Kinsey’s pseudo-science became foundational for the sexual revolution, used both in courts and classrooms to push a limitless sexual revolution that began in the 1960s and through which we are still living. … It will not be complete until it extinguishes all opposition, the greatest of which is Christianity. Once again, we see atheism at the root of rebellion.

Instead of Justice Anthony Kennedy, whose sophistic opinion was merely channeling Dr. Kinsey, enter defendant Patrick Kennedy, who ironically (and fittingly) shares a surname with Justice Kennedy. Could this despicable child rapist just have easily written this infamous opinion exonerating himself and giving fellow child molesters and rapists across America the green light to destroy the lives of as many children as they can get away with?

However, there is one more man I will include in this triumvirate of infamy who could have written the majority decision removing the death penalty for child rapists. You guessed it, dear reader, that villain Dr. Alfred Kinsey.


In June 1939, on the eve of World War II, France ended its practice of public capital punishment by the guillotine not because it was unusual, because beheadings in one form or another had existed in France and in other countries throughout the world for hundreds and thousands of years.

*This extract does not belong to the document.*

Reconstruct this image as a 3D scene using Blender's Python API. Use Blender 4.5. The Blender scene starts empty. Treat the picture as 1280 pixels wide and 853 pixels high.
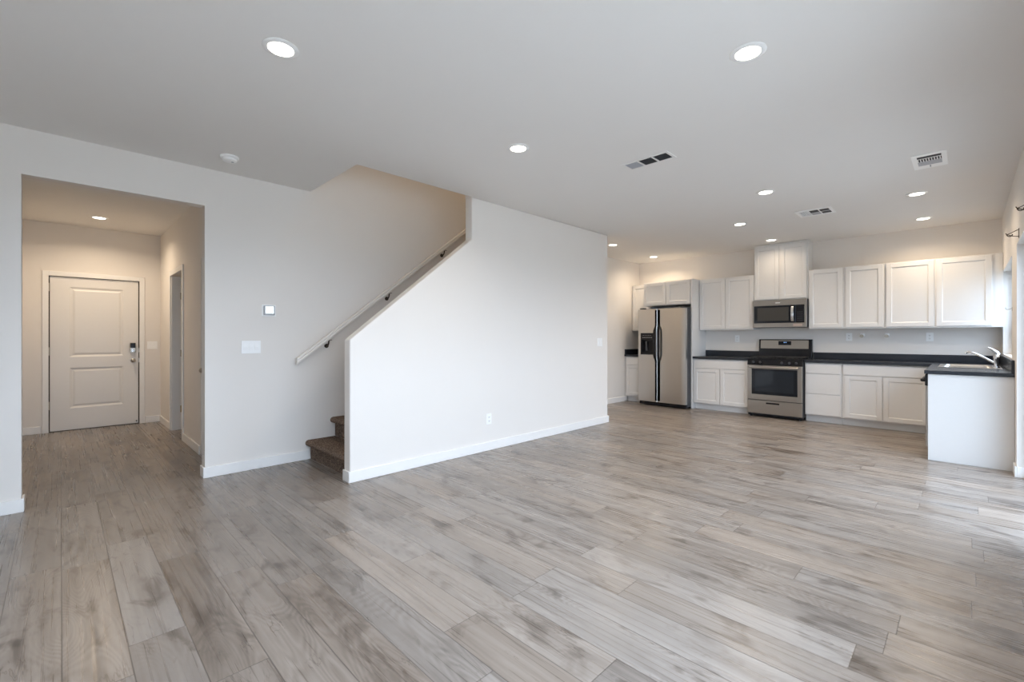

Admittedly, it is arguable that the guillotine was “cruel,” and there is the rub with liberal activist judges. They ignore the contraction “and” in the Eighth Amendment’s prohibition against “cruel and unusual punishment.” It is a two-part test founded in morality, not positive law, whereby many judges use their own personal policy preferences and prejudices to ignore the “unusual” clause and make the Eighth Amendment a one-part test.

The result: the judge arrogantly queries himself – is this punishment cruel? If “yes,” case closed, child rapist gets freed from the ultimate punishment.